Ignoring logical problems with your belief system does not do away with the logical problems. It just shows your ignorance.
The problem I have with any government nudging its citizens towards “correct” behavior boil down to this:
They are attempts to remove agency from the public, in order to create a more conforming public which can eventually achieve collective salvation.
It requires us, in other words, to become like ants–stuck following well-defined tracks on the ground. And it assumes by removing free will we can achieve salvation–despite the fact that we have no choice. No true free will.
Such a utopia, like the one various Bodhisattvas are attempting to create on behalf of the liberal progressive movement does not look like Utopia to me.
It looks like Hell.
Because the liberal progressive movement has never answered the logical flaws that back this collective notion of salvation, they seem eager to repeat the same mistakes they eschew with religious fundamentalists.
I can’t help the irony of noting the number of progressives out there who are now imposing their own notions of “sin”–including feminist opposition to sex and pornography, or with laws designed to fight gluttony by restricting our choices of soda.
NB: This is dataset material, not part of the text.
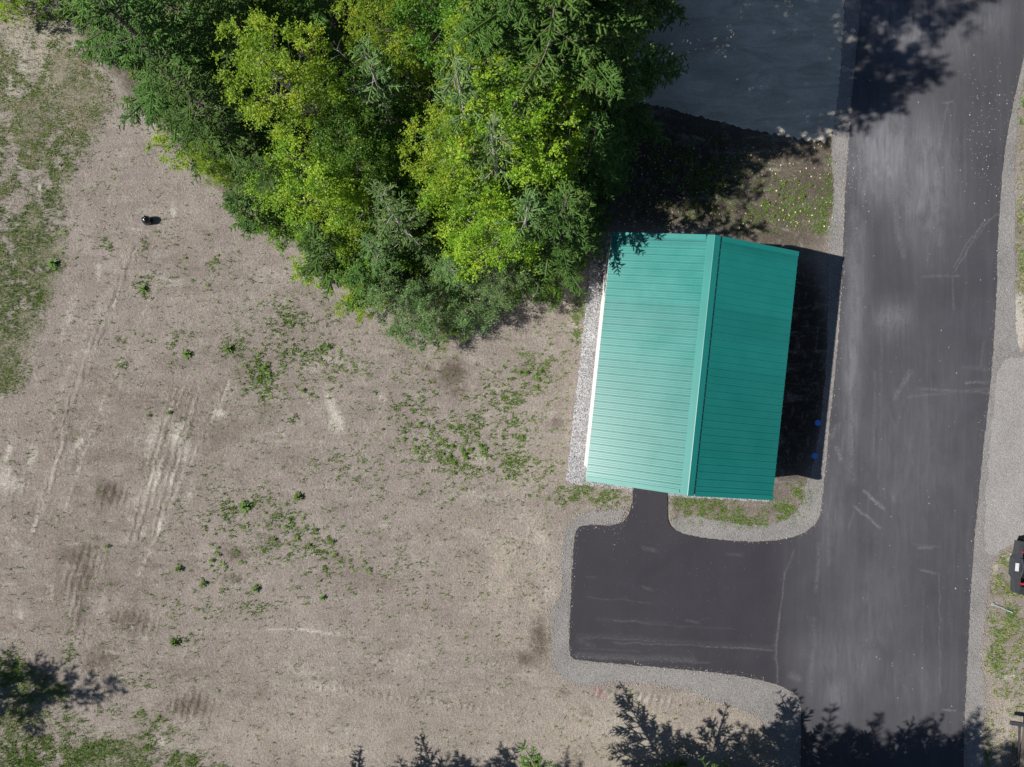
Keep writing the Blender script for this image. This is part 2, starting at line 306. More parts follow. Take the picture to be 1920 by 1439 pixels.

One only has to watch as leftists punish those for the sin of holding impure beliefs as they chase conservative speakers off campuses, or watch as men are disproportionally held responsible for supposed sexual assaults.
The unconstrained vision of Progressivism may deny any connections to Catholic theology, to the hermetic notion of a singular interconnected spirit leading us to collective salvation and to the heresy of Liberation Theology.
But the underlying logic is certainly drawing them to similar theological errors regarding Sin.
And it’s why the Canadian Government is now publishing it’s own “Bible” of sorts in an iPhone App–so we can recognize sin, seek salvation, and receive points for “righteous action” as we slowly subjugate our Will to the collective.